Harus menghargai rasa percaya diri, bagaimana cara mempertahankan kepercayaan diri seseorang? Kamu sendiri harus menghormati rasa percaya dirimu sendiri, bukan mengandalkan penghormatan yang diberikan orang lain, harus kamu sendiri yang menghormati rasa percaya diri itu. Seseorang yang tidak percaya akan dirinya sendiri, bagaimana mungkin bisa melakukan kebaikan? Orang yang tidak memiliki rasa percaya diri, bagaimana mungkin bisa menekuni Ajaran Buddha Dharma dengan baik?
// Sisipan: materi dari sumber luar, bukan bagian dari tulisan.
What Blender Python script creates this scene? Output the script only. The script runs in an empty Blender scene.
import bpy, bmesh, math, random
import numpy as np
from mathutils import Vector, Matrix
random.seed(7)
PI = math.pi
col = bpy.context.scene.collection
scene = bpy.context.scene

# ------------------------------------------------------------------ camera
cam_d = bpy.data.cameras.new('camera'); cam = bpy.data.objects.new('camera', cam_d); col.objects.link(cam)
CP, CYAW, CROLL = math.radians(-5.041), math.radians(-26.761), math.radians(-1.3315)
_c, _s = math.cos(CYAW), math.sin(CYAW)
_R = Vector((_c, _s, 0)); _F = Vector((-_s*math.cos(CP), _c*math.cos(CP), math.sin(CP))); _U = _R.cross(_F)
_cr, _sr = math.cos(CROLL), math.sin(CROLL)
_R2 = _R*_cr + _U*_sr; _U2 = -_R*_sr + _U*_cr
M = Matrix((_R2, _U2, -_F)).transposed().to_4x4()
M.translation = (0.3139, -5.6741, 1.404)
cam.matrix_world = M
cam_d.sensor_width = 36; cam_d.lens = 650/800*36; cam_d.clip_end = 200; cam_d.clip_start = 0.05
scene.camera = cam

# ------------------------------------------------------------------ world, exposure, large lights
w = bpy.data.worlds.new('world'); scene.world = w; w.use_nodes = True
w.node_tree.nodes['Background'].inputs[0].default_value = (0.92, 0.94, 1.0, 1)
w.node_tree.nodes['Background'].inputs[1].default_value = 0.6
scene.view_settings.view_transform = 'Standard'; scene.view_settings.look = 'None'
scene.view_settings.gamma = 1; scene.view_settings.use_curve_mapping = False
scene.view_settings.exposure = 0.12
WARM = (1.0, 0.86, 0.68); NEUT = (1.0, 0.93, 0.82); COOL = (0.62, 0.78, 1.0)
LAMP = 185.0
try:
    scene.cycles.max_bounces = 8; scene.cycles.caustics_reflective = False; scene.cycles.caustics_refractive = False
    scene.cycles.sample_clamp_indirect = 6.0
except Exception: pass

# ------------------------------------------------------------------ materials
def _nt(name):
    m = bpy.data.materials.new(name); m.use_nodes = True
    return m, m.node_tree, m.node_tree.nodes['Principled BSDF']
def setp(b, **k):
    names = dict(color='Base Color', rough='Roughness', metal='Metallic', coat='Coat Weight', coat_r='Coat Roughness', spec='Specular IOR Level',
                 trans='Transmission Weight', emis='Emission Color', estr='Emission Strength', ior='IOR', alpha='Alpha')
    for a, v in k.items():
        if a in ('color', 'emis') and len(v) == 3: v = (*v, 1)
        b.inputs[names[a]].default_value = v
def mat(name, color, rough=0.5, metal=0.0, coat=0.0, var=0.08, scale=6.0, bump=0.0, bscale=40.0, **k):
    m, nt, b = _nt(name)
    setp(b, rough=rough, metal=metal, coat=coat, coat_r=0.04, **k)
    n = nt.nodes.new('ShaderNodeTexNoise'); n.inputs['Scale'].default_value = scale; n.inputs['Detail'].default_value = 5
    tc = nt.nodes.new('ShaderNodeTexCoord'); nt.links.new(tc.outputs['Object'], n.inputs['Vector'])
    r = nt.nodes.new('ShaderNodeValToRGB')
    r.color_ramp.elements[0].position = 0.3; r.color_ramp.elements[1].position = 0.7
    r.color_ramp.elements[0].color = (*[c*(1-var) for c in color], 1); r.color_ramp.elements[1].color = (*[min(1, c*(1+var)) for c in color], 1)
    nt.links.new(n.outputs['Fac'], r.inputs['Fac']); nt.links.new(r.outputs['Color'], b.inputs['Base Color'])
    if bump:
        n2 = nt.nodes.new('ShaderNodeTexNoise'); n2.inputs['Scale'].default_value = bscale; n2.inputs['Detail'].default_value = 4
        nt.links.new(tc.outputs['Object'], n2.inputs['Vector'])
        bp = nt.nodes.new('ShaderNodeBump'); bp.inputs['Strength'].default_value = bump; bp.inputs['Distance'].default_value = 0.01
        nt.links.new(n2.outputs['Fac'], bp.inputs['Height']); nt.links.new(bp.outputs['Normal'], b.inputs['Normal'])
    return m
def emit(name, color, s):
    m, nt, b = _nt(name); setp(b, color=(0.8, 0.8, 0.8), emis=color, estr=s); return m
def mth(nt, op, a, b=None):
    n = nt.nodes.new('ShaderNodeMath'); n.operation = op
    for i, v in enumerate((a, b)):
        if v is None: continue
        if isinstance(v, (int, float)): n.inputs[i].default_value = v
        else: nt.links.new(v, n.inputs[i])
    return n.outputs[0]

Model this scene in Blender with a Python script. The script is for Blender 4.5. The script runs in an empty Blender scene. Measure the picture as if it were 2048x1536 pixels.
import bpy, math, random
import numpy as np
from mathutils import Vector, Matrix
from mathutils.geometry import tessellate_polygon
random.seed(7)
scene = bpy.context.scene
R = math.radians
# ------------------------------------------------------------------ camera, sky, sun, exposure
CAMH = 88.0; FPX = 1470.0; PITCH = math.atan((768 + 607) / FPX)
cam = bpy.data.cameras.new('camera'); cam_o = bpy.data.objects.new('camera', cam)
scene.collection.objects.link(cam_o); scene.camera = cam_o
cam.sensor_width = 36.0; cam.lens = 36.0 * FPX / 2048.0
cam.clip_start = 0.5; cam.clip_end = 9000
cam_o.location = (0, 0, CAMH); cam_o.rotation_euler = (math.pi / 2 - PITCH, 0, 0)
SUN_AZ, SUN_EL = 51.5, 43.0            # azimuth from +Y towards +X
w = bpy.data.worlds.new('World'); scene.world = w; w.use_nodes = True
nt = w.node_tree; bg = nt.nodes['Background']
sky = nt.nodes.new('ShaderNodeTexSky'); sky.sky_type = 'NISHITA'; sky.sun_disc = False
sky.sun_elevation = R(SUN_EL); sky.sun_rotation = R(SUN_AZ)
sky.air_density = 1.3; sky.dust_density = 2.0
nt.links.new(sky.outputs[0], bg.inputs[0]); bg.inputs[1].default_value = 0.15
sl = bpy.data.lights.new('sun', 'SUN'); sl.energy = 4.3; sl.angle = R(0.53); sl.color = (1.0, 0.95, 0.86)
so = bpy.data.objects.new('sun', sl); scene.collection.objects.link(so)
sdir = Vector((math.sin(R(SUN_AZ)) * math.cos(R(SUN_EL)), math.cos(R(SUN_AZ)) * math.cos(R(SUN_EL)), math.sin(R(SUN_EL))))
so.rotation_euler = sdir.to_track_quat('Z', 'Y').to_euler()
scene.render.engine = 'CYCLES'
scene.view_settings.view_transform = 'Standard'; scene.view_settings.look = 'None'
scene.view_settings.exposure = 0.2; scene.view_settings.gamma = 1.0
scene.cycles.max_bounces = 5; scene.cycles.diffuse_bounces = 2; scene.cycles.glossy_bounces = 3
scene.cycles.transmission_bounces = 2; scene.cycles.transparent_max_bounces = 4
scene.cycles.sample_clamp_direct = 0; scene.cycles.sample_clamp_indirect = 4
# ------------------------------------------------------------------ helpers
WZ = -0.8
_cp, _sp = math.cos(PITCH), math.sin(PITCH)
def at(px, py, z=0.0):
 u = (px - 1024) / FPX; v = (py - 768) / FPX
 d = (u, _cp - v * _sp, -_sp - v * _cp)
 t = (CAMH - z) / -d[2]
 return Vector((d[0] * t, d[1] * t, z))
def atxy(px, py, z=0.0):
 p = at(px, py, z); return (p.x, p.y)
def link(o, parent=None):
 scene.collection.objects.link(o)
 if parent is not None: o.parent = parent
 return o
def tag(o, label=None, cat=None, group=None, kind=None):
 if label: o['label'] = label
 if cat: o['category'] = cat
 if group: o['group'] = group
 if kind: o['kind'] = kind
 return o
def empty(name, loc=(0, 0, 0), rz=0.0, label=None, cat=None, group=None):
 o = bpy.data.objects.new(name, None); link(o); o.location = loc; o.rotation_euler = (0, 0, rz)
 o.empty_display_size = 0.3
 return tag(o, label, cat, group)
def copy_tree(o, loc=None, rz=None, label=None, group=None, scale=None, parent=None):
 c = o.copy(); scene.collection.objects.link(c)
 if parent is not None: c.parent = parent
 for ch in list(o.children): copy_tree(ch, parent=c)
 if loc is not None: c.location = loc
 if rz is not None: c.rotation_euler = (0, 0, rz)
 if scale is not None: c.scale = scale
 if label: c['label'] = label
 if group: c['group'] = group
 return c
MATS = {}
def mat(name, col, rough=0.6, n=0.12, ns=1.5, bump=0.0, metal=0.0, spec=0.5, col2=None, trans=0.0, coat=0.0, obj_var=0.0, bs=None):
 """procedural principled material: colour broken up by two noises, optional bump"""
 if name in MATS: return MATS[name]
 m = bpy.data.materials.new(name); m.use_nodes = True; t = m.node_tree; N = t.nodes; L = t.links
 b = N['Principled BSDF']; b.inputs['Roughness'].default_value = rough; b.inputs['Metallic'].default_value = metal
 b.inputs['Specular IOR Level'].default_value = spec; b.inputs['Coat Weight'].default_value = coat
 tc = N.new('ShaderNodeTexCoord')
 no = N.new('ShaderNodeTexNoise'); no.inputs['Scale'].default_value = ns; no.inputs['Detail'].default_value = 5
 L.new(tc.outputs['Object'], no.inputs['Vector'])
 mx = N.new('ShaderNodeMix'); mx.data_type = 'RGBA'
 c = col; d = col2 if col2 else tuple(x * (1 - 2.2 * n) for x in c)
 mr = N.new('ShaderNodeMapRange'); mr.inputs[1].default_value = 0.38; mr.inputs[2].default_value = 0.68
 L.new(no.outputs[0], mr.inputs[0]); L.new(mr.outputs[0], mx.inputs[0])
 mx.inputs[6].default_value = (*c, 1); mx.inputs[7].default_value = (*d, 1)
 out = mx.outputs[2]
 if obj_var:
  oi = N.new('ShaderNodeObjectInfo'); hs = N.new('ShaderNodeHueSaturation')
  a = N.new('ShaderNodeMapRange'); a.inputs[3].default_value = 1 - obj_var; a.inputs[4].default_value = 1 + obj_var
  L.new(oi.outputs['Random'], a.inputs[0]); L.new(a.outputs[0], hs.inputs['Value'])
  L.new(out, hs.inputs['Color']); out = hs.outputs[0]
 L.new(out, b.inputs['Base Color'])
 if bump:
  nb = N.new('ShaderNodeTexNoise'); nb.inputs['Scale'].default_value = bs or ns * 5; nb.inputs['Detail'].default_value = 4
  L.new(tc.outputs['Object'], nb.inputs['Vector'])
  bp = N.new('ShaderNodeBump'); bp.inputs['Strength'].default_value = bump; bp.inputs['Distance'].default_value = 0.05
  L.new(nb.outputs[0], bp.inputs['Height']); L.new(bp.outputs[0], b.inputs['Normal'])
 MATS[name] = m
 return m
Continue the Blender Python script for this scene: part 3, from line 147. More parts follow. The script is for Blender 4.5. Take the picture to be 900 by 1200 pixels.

Hari ini mendengar perkataan orang yang ini, Anda merasa yang dikatakannya masuk akal; besok mendengar perkataan orang yang lain, Anda juga merasa yang dikatakan orang ini benar, pada akhirnya

Anda tidak akan bisa meraih keberhasilan dalam hal apa pun. Kemampuan seseorang itu terbatas, sepanjang hidupnya dia hanya bisa mendalami satu Pintu Dharma saja baru bisa ada kemajuan. Jika dia ingin menekuni semua Pintu Dharma (aliran), maka pada akhirnya dia tidak akan bisa mencapai apa pun, malah terkadang akan terjadi penyimpangan yang menjadikannya iblis. Maka dari itu, kita harus menghargai kepercayaan diri Anda sendiri, dan bertekad untuk membina diri dengan baik.

Fang bian jiu shi jiu jing” (方便就是究竟) – menggunakan upāya (cara-cara yang baik) untuk menemukan jalan kebenaran. “Fang bian” (方便) di sini tidak sama dengan makna kata yang biasa yang kita pergunakan pada umumnya yaitu kemudahan, namun pada hakekatnya lebih merujuk pada suatu “cara”, dan cara yang bersifat fleksibel ini, dinamakan dengan “fang bian”.